▶ _STATED EXERCISE_: Extract the lines from the start through the line that holds "spec=0.25, bump=0.0, porescale=(90, 90, 5), tintscale=1.3)", both included, omitting all images.
>>>>>
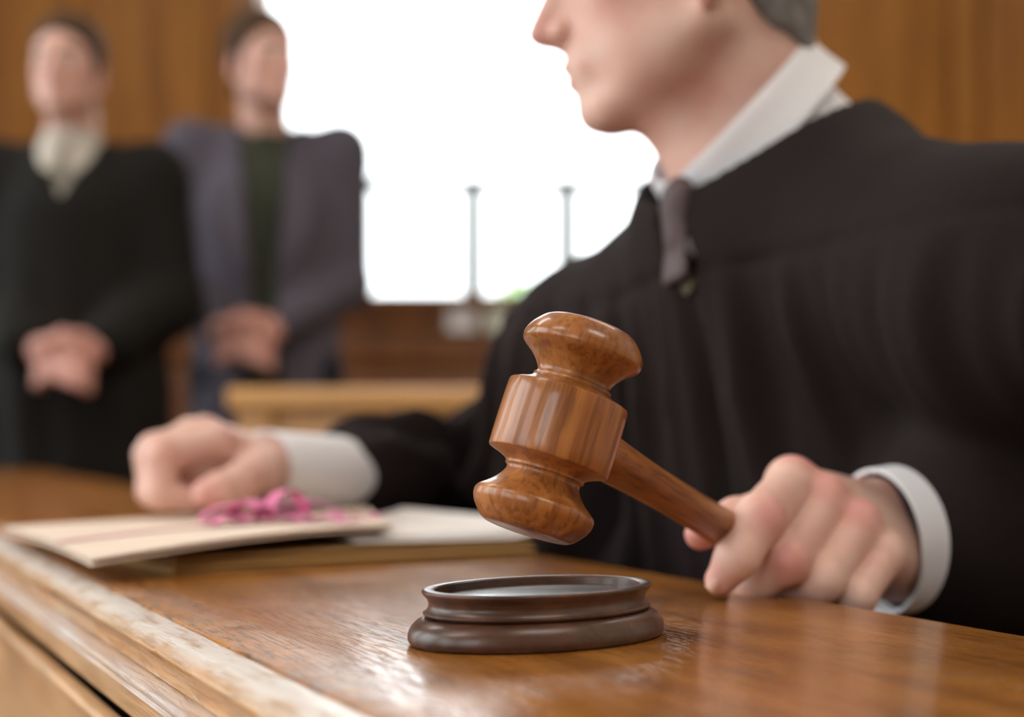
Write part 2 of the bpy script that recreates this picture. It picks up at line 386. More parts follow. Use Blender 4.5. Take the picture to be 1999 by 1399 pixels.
M['nosing'] = wood('worn_oak_nosing_highlit', (0.34, 0.145, 0.035), (0.50, 0.24, 0.075), (0.62, 0.34, 0.14), grain=(5, 90, 90), rough=0.24, pore=0.35, bump=0.0002, porescale=(30, 300, 300), pale=(0.66, 0.48, 0.30), pale_amt=0.1, tintscale=14, spec=0.9, crest=(-0.0060, -0.0016, (0.79, 0.73, 0.68)))  # pale crest mixes worn varnish with a painted highlight
M['gap_shade'] = plain('shade_black_backing', (0.03, 0.013, 0.006), 0.8, 0.2, 30)  # backing coloured near black, standing in for shade in the gap
M['fascia'] = wood('oak_fascia', (0.46, 0.235, 0.095), (0.58, 0.33, 0.16), (0.66, 0.42, 0.23), grain=(4, 50, 50), rough=0.38, pore=0.3, bump=0.0001, tintscale=8)
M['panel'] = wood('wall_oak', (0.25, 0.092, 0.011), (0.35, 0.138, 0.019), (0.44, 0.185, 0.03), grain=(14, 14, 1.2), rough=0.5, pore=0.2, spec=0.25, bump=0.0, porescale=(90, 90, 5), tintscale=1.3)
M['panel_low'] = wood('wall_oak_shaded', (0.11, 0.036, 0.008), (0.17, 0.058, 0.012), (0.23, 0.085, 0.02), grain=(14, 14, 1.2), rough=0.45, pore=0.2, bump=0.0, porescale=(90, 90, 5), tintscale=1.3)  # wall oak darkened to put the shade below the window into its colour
M['rail'] = wood('light_oak', (0.56, 0.27, 0.07), (0.68, 0.35, 0.11), (0.75, 0.42, 0.15), grain=(1.5, 14, 14), rough=0.4, pore=0.2, bump=0.0, porescale=(6, 90, 90), tintscale=2)
M['floor'] = wood('oak_floor', (0.12, 0.05, 0.016), (0.2, 0.09, 0.03), (0.28, 0.13, 0.05), grain=(1.5, 14, 14), rough=0.35, pore=0.25, bump=0.0, tintscale=1.5)
M['plaster'] = plain('cream_plaster', (0.72, 0.68, 0.60), 0.9, 0.03, 3)
M['iron'] = plain('grey_window_bars', (0.10, 0.105, 0.11), 0.5, 0.05)
M['frame'] = wood('window_frame_oak', (0.16, 0.06, 0.014), (0.24, 0.10, 0.024), (0.3, 0.14, 0.036), grain=(14, 14, 1.5), rough=0.4, pore=0.2, bump=0.0)
M['glass'] = glass_mat('window_glass')
M['skin'] = skin('judge_skin', (0.71, 0.465, 0.38), (0.63, 0.345, 0.275))
M['hand'] = skin('hand_skin', (0.60, 0.345, 0.235), (0.50, 0.225, 0.15))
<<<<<
▶ _EXERCISE ANSWER_:
Write part 2 of the bpy script that recreates this picture. It picks up at line 386. More parts follow. Use Blender 4.5. Take the picture to be 1999 by 1399 pixels.
M['nosing'] = wood('worn_oak_nosing_highlit', (0.34, 0.145, 0.035), (0.50, 0.24, 0.075), (0.62, 0.34, 0.14), grain=(5, 90, 90), rough=0.24, pore=0.35, bump=0.0002, porescale=(30, 300, 300), pale=(0.66, 0.48, 0.30), pale_amt=0.1, tintscale=14, spec=0.9, crest=(-0.0060, -0.0016, (0.79, 0.73, 0.68)))  # pale crest mixes worn varnish with a painted highlight
M['gap_shade'] = plain('shade_black_backing', (0.03, 0.013, 0.006), 0.8, 0.2, 30)  # backing coloured near black, standing in for shade in the gap
M['fascia'] = wood('oak_fascia', (0.46, 0.235, 0.095), (0.58, 0.33, 0.16), (0.66, 0.42, 0.23), grain=(4, 50, 50), rough=0.38, pore=0.3, bump=0.0001, tintscale=8)
M['panel'] = wood('wall_oak', (0.25, 0.092, 0.011), (0.35, 0.138, 0.019), (0.44, 0.185, 0.03), grain=(14, 14, 1.2), rough=0.5, pore=0.2, spec=0.25, bump=0.0, porescale=(90, 90, 5), tintscale=1.3)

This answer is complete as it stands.